<<<<
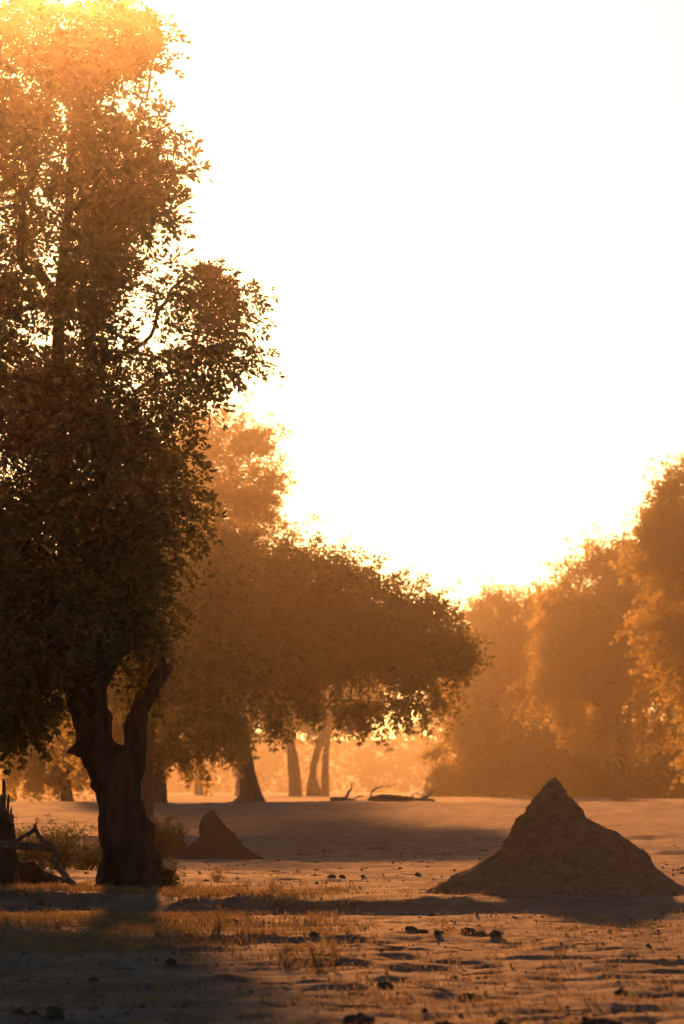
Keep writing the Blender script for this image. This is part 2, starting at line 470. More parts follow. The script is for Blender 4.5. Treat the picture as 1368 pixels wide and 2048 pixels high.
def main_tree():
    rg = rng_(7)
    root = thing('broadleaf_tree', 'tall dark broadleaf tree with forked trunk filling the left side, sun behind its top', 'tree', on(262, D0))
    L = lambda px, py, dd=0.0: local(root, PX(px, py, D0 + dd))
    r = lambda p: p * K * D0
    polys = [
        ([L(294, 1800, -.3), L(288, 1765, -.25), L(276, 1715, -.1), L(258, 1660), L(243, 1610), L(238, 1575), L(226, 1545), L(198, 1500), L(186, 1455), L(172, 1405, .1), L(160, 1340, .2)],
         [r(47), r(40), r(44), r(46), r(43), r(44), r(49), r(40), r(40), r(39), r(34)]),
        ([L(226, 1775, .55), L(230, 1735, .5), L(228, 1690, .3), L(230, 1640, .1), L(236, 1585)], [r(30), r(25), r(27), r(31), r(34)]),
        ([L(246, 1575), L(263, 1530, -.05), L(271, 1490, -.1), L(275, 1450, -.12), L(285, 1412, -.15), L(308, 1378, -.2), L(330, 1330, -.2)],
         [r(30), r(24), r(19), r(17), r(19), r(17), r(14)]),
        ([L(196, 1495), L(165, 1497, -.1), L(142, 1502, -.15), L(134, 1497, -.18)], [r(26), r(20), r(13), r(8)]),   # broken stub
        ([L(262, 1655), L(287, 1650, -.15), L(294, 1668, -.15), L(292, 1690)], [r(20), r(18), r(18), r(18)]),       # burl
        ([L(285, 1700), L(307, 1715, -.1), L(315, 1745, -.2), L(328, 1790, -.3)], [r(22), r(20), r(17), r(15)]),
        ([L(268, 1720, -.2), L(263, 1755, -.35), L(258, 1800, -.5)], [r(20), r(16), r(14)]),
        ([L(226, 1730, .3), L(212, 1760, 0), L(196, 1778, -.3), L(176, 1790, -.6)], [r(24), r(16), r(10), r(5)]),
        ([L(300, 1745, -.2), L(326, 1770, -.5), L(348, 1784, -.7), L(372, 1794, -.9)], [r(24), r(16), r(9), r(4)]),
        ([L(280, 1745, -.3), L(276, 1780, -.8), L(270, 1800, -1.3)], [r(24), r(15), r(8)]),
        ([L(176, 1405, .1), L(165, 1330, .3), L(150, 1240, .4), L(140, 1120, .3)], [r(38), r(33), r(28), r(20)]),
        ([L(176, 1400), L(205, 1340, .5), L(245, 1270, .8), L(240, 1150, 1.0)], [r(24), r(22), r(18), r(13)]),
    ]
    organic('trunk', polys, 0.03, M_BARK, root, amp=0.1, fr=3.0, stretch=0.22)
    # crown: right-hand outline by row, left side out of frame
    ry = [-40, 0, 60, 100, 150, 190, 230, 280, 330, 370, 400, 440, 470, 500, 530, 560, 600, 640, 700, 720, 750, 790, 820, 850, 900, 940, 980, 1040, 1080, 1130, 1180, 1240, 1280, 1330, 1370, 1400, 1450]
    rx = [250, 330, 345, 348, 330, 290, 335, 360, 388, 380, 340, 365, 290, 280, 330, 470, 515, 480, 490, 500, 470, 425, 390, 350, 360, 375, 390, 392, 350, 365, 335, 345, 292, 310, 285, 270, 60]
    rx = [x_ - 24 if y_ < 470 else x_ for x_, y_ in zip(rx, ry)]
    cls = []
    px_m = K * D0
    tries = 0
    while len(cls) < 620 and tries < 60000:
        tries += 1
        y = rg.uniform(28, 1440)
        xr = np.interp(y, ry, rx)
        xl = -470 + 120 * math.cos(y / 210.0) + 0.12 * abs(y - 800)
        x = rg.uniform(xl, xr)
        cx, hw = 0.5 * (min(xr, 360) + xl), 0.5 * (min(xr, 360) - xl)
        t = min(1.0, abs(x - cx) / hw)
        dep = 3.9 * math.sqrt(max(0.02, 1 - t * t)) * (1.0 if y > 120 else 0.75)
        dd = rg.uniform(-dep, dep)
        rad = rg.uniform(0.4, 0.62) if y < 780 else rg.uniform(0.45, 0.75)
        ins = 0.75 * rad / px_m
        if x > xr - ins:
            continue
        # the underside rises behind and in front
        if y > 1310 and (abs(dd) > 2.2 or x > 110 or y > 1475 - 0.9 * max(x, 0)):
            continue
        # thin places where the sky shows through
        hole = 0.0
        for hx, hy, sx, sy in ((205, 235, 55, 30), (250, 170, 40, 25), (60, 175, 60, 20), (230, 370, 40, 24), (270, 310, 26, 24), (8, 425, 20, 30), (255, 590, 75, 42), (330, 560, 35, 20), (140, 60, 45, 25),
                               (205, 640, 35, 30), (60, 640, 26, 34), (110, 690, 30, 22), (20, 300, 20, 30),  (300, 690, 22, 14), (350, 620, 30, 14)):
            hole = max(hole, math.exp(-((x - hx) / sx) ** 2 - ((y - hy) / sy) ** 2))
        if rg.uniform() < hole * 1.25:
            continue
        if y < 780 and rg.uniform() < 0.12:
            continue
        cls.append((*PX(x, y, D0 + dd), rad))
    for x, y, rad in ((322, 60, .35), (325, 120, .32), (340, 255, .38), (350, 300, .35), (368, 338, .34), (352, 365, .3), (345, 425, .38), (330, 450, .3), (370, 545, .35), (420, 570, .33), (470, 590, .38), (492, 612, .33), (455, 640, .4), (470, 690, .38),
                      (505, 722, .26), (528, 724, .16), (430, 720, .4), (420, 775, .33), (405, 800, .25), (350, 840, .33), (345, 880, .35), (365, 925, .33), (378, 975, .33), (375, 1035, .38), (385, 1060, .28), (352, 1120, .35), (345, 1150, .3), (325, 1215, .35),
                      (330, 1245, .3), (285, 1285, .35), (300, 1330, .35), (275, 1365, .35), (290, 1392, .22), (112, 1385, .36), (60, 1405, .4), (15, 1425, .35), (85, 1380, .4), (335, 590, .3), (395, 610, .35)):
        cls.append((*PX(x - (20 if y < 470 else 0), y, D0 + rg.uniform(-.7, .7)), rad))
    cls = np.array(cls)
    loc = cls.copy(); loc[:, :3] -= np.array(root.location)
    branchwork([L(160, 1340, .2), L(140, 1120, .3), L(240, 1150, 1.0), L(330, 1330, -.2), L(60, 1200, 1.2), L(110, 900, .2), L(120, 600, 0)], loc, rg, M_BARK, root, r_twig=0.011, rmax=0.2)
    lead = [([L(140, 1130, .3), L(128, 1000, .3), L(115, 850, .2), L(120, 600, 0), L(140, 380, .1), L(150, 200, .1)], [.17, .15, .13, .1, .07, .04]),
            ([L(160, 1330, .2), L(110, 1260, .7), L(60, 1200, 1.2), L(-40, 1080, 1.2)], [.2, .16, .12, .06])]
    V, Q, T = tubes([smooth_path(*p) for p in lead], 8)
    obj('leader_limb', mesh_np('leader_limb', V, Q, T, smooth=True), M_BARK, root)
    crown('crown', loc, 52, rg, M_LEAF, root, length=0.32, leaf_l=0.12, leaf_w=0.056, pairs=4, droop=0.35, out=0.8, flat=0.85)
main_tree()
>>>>
**Exercise instructions:**
Write out the whole listing exactly, and drop the pictures.

**Reply to the task:**
Keep writing the Blender script for this image. This is part 2, starting at line 470. More parts follow. The script is for Blender 4.5. Treat the picture as 1368 pixels wide and 2048 pixels high.
def main_tree():
    rg = rng_(7)
    root = thing('broadleaf_tree', 'tall dark broadleaf tree with forked trunk filling the left side, sun behind its top', 'tree', on(262, D0))
    L = lambda px, py, dd=0.0: local(root, PX(px, py, D0 + dd))
    r = lambda p: p * K * D0
    polys = [
        ([L(294, 1800, -.3), L(288, 1765, -.25), L(276, 1715, -.1), L(258, 1660), L(243, 1610), L(238, 1575), L(226, 1545), L(198, 1500), L(186, 1455), L(172, 1405, .1), L(160, 1340, .2)],
         [r(47), r(40), r(44), r(46), r(43), r(44), r(49), r(40), r(40), r(39), r(34)]),
        ([L(226, 1775, .55), L(230, 1735, .5), L(228, 1690, .3), L(230, 1640, .1), L(236, 1585)], [r(30), r(25), r(27), r(31), r(34)]),
        ([L(246, 1575), L(263, 1530, -.05), L(271, 1490, -.1), L(275, 1450, -.12), L(285, 1412, -.15), L(308, 1378, -.2), L(330, 1330, -.2)],
         [r(30), r(24), r(19), r(17), r(19), r(17), r(14)]),
        ([L(196, 1495), L(165, 1497, -.1), L(142, 1502, -.15), L(134, 1497, -.18)], [r(26), r(20), r(13), r(8)]),   # broken stub
        ([L(262, 1655), L(287, 1650, -.15), L(294, 1668, -.15), L(292, 1690)], [r(20), r(18), r(18), r(18)]),       # burl
        ([L(285, 1700), L(307, 1715, -.1), L(315, 1745, -.2), L(328, 1790, -.3)], [r(22), r(20), r(17), r(15)]),
        ([L(268, 1720, -.2), L(263, 1755, -.35), L(258, 1800, -.5)], [r(20), r(16), r(14)]),
        ([L(226, 1730, .3), L(212, 1760, 0), L(196, 1778, -.3), L(176, 1790, -.6)], [r(24), r(16), r(10), r(5)]),
        ([L(300, 1745, -.2), L(326, 1770, -.5), L(348, 1784, -.7), L(372, 1794, -.9)], [r(24), r(16), r(9), r(4)]),
        ([L(280, 1745, -.3), L(276, 1780, -.8), L(270, 1800, -1.3)], [r(24), r(15), r(8)]),
        ([L(176, 1405, .1), L(165, 1330, .3), L(150, 1240, .4), L(140, 1120, .3)], [r(38), r(33), r(28), r(20)]),
        ([L(176, 1400), L(205, 1340, .5), L(245, 1270, .8), L(240, 1150, 1.0)], [r(24), r(22), r(18), r(13)]),
    ]
    organic('trunk', polys, 0.03, M_BARK, root, amp=0.1, fr=3.0, stretch=0.22)
    # crown: right-hand outline by row, left side out of frame
    ry = [-40, 0, 60, 100, 150, 190, 230, 280, 330, 370, 400, 440, 470, 500, 530, 560, 600, 640, 700, 720, 750, 790, 820, 850, 900, 940, 980, 1040, 1080, 1130, 1180, 1240, 1280, 1330, 1370, 1400, 1450]
    rx = [250, 330, 345, 348, 330, 290, 335, 360, 388, 380, 340, 365, 290, 280, 330, 470, 515, 480, 490, 500, 470, 425, 390, 350, 360, 375, 390, 392, 350, 365, 335, 345, 292, 310, 285, 270, 60]
    rx = [x_ - 24 if y_ < 470 else x_ for x_, y_ in zip(rx, ry)]
    cls = []
    px_m = K * D0
    tries = 0
    while len(cls) < 620 and tries < 60000:
        tries += 1
        y = rg.uniform(28, 1440)
        xr = np.interp(y, ry, rx)
        xl = -470 + 120 * math.cos(y / 210.0) + 0.12 * abs(y - 800)
        x = rg.uniform(xl, xr)
        cx, hw = 0.5 * (min(xr, 360) + xl), 0.5 * (min(xr, 360) - xl)
        t = min(1.0, abs(x - cx) / hw)
        dep = 3.9 * math.sqrt(max(0.02, 1 - t * t)) * (1.0 if y > 120 else 0.75)
        dd = rg.uniform(-dep, dep)
        rad = rg.uniform(0.4, 0.62) if y < 780 else rg.uniform(0.45, 0.75)
        ins = 0.75 * rad / px_m
        if x > xr - ins:
            continue
        # the underside rises behind and in front
        if y > 1310 and (abs(dd) > 2.2 or x > 110 or y > 1475 - 0.9 * max(x, 0)):
            continue
        # thin places where the sky shows through
        hole = 0.0
        for hx, hy, sx, sy in ((205, 235, 55, 30), (250, 170, 40, 25), (60, 175, 60, 20), (230, 370, 40, 24), (270, 310, 26, 24), (8, 425, 20, 30), (255, 590, 75, 42), (330, 560, 35, 20), (140, 60, 45, 25),
                               (205, 640, 35, 30), (60, 640, 26, 34), (110, 690, 30, 22), (20, 300, 20, 30),  (300, 690, 22, 14), (350, 620, 30, 14)):
            hole = max(hole, math.exp(-((x - hx) / sx) ** 2 - ((y - hy) / sy) ** 2))
        if rg.uniform() < hole * 1.25:
            continue
        if y < 780 and rg.uniform() < 0.12:
            continue
        cls.append((*PX(x, y, D0 + dd), rad))
    for x, y, rad in ((322, 60, .35), (325, 120, .32), (340, 255, .38), (350, 300, .35), (368, 338, .34), (352, 365, .3), (345, 425, .38), (330, 450, .3), (370, 545, .35), (420, 570, .33), (470, 590, .38), (492, 612, .33), (455, 640, .4), (470, 690, .38),
                      (505, 722, .26), (528, 724, .16), (430, 720, .4), (420, 775, .33), (405, 800, .25), (350, 840, .33), (345, 880, .35), (365, 925, .33), (378, 975, .33), (375, 1035, .38), (385, 1060, .28), (352, 1120, .35), (345, 1150, .3), (325, 1215, .35),
                      (330, 1245, .3), (285, 1285, .35), (300, 1330, .35), (275, 1365, .35), (290, 1392, .22), (112, 1385, .36), (60, 1405, .4), (15, 1425, .35), (85, 1380, .4), (335, 590, .3), (395, 610, .35)):
        cls.append((*PX(x - (20 if y < 470 else 0), y, D0 + rg.uniform(-.7, .7)), rad))
    cls = np.array(cls)
    loc = cls.copy(); loc[:, :3] -= np.array(root.location)
    branchwork([L(160, 1340, .2), L(140, 1120, .3), L(240, 1150, 1.0), L(330, 1330, -.2), L(60, 1200, 1.2), L(110, 900, .2), L(120, 600, 0)], loc, rg, M_BARK, root, r_twig=0.011, rmax=0.2)
    lead = [([L(140, 1130, .3), L(128, 1000, .3), L(115, 850, .2), L(120, 600, 0), L(140, 380, .1), L(150, 200, .1)], [.17, .15, .13, .1, .07, .04]),
            ([L(160, 1330, .2), L(110, 1260, .7), L(60, 1200, 1.2), L(-40, 1080, 1.2)], [.2, .16, .12, .06])]
    V, Q, T = tubes([smooth_path(*p) for p in lead], 8)
    obj('leader_limb', mesh_np('leader_limb', V, Q, T, smooth=True), M_BARK, root)
    crown('crown', loc, 52, rg, M_LEAF, root, length=0.32, leaf_l=0.12, leaf_w=0.056, pairs=4, droop=0.35, out=0.8, flat=0.85)
main_tree()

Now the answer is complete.